(Scenes as source code)

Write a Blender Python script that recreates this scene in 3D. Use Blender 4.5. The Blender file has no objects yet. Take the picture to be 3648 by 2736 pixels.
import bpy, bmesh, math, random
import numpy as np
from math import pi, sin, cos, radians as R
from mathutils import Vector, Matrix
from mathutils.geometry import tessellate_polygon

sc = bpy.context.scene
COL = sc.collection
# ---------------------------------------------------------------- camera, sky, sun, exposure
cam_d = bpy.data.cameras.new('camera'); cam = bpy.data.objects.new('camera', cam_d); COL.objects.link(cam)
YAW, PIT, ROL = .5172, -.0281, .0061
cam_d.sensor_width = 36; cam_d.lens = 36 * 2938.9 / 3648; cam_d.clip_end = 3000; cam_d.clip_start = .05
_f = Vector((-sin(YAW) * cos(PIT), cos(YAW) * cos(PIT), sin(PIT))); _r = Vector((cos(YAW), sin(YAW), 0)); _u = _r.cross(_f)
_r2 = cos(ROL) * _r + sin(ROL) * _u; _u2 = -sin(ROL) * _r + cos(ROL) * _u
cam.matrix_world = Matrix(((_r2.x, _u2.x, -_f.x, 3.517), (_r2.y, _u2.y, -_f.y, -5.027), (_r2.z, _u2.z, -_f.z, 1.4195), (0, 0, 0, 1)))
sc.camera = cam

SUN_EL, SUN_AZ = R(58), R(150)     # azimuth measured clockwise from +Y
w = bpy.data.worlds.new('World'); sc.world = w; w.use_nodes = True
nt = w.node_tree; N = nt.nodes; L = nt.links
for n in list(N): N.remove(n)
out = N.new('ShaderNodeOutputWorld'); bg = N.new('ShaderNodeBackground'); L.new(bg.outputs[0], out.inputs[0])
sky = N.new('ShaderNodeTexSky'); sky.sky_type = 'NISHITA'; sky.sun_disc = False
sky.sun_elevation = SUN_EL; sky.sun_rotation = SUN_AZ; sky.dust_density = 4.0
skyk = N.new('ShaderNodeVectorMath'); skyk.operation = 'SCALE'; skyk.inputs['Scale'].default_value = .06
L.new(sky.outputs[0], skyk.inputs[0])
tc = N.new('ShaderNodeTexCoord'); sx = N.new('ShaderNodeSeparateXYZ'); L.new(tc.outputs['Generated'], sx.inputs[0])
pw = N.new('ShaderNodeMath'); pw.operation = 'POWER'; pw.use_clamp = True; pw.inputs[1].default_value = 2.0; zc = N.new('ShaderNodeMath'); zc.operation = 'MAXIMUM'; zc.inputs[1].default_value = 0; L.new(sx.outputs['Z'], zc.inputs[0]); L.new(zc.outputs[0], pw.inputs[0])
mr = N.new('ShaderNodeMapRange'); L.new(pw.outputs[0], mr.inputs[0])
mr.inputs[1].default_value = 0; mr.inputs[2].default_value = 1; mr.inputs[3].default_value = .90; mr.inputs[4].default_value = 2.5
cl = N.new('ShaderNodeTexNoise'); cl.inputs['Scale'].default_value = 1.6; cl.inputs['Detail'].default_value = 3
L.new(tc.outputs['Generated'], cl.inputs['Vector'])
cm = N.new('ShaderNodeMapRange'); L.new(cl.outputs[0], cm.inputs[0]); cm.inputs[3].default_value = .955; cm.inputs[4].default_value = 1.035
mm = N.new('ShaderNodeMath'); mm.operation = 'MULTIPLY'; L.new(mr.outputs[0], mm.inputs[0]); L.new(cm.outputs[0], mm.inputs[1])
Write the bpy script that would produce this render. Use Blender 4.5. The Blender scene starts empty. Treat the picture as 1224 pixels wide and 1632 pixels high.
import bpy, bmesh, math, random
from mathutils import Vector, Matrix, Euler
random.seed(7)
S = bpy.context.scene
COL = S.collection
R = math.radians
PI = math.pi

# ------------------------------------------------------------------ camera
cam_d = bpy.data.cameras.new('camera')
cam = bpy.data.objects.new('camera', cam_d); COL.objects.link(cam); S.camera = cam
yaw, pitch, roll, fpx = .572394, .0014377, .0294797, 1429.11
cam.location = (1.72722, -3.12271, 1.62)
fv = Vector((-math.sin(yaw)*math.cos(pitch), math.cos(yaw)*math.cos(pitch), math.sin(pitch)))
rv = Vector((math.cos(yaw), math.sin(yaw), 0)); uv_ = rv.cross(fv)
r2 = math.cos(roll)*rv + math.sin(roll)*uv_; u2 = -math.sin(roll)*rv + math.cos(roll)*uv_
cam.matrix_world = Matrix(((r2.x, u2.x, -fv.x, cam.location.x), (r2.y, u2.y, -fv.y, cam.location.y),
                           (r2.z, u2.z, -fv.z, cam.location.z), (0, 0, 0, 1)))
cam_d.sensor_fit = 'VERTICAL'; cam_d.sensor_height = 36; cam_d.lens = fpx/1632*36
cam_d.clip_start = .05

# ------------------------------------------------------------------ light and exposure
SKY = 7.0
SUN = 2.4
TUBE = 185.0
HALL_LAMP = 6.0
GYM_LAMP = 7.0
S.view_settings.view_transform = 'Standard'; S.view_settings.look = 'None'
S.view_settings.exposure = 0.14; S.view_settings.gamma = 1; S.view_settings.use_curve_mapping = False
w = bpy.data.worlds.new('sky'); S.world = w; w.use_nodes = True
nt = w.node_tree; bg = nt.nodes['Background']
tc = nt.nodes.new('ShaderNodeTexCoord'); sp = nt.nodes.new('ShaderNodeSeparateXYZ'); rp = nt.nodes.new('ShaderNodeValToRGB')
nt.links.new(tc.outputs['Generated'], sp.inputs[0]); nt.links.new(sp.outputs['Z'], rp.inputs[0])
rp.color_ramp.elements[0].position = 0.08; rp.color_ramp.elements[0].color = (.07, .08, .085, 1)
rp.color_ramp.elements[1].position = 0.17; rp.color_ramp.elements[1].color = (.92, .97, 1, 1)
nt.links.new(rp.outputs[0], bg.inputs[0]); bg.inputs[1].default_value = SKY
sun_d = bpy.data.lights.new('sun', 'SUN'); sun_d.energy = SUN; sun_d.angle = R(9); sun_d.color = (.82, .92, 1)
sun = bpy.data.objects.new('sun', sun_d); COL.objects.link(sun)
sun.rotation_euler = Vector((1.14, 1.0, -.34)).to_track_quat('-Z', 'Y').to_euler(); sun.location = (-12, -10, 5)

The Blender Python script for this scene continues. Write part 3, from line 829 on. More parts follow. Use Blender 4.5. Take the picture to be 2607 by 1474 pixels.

» EXERCISE DIRECTIONS:
In the listing above, reproduce the first line and each one after it through the line that contains "from mathutils.geometry import".

» ANSWER FOR THE TASK:
Write a Blender Python script that recreates this scene in 3D. Use Blender 4.5. The Blender file has no objects yet. Take the picture to be 3648 by 2736 pixels.
import bpy, bmesh, math, random
import numpy as np
from math import pi, sin, cos, radians as R
from mathutils import Vector, Matrix
from mathutils.geometry import tessellate_polygon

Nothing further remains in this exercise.